ABSTRACT

The word 'risible' has been a taxing one for lexicographers. The OED lists the nominal form 'risibility' ('The faculty of laughing; laughter; a disposition to laugh') plus three adjectival senses, these being 1. 'Having the faculty or power of laughing; inclined or given to laughter'; 2. 'Pertaining to, or used in, laughter'; and 3. 'Capable of exciting laughter; laughable, ludicrous, comical'. Sense 1 predates the other two, its earliest recorded usage reaching back to 1557, and remains current into the eighteenth century (though the OED records no usages thereafter), as in Aaron Hill's rhetorical question in his Advice to the Poets (1731): 'What must risible Foreigners have thought of the Court of King William?' The other two senses are actually coined in the eighteenth century, sense 2 dating to 1747 and 3 to 1727. It might reasonably be deduced from this evidence that 'risibility', as a term and idea, comes into its own in the eighteenth century, and certainly what appears to be the sole surviving acceptation of the adjective 'risible', where the word denotes objects 'Capable of exciting laughter', harks back to this era. Yet the lexicographers have not left the issue without muddying it.

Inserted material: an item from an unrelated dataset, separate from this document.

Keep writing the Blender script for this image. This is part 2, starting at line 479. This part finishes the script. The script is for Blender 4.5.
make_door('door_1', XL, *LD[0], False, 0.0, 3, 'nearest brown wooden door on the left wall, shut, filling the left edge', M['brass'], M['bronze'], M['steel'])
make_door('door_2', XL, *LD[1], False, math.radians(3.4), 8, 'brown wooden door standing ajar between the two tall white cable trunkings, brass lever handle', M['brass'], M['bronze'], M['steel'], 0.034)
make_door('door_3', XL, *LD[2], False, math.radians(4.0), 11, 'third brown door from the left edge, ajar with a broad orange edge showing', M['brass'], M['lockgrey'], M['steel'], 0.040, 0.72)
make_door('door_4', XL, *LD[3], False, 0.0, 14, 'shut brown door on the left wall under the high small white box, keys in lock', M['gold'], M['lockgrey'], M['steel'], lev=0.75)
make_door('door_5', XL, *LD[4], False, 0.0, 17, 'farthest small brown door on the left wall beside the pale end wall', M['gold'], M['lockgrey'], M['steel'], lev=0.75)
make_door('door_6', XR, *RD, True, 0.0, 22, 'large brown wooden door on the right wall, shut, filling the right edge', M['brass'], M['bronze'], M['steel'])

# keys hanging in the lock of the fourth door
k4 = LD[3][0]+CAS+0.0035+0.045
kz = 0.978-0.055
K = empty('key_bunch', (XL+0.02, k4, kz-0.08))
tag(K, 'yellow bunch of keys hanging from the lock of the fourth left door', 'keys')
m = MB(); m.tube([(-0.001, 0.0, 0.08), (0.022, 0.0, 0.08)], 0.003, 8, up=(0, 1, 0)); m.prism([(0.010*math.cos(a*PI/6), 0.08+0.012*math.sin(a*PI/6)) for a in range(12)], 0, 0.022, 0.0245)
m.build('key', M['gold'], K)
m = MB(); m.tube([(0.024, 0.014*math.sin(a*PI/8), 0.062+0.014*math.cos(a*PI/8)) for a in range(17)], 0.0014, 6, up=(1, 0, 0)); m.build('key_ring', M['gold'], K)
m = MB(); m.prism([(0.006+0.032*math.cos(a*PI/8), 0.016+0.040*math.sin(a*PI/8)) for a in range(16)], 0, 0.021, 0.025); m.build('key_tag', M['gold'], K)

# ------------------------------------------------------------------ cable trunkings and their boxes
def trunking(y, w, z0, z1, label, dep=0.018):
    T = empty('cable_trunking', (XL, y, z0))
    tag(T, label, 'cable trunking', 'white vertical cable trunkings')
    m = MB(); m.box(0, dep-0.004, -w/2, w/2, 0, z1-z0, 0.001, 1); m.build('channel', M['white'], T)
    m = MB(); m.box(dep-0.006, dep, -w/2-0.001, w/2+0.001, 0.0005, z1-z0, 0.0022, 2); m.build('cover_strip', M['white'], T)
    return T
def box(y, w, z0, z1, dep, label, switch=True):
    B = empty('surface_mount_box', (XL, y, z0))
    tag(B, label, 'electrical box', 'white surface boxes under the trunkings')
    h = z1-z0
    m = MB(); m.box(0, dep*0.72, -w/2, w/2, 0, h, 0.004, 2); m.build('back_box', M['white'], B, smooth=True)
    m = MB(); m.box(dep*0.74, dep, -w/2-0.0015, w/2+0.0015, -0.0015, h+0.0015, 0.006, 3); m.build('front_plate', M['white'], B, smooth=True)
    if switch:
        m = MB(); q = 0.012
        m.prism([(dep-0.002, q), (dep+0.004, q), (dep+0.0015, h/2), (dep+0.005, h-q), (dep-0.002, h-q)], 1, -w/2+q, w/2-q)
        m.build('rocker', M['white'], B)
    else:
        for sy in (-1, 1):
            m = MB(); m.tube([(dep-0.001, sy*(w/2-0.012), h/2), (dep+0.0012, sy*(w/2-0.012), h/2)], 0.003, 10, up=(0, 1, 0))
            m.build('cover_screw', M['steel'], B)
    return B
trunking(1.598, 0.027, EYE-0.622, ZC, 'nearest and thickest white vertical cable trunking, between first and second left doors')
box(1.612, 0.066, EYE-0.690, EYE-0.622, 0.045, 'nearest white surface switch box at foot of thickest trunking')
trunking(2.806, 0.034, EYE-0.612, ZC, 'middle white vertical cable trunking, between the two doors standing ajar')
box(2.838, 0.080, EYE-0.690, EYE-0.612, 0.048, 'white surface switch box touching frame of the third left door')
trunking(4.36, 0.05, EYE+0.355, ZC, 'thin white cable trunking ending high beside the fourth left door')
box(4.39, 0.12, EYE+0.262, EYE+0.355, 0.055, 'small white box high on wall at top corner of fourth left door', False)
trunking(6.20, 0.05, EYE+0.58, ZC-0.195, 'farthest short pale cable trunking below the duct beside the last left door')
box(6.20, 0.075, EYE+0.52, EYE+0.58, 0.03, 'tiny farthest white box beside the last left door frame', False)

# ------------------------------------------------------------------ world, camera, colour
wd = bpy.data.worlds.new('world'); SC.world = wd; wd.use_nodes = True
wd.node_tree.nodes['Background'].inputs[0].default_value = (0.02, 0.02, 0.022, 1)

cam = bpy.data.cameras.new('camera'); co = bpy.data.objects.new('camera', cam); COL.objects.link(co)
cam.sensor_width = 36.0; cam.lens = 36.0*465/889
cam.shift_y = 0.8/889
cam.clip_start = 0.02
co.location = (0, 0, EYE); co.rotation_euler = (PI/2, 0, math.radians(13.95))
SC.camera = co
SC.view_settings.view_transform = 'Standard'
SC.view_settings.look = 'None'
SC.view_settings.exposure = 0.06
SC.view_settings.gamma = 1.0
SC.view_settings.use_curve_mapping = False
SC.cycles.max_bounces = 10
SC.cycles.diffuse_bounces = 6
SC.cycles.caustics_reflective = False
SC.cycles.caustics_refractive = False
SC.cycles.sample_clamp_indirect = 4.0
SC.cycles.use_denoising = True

The OED, for example, does not mark its senses 1 and 2 as obsolete, though these are discarded from The Oxford Dictionaiy & English Usage Guide (1996) in which 'risible' is glossed as 'laughable, ludicrous'. The feeling that 'risible' has nowadays rationalized itself into a single acceptation is reflected in the Collins Cobuild English Language Dictionaiy (1987), a compilation dedicated explicitly to usage, where we are told that 'something that is risible makes you want to laugh'. Curiously, however, the Collins English Dictionaiy (fourth edn, 1998) continues to find space for OED 1, as The Chambers Dictionary (1998) does for senses 1 and 2, ones which our own ears tell us to be no longer extant.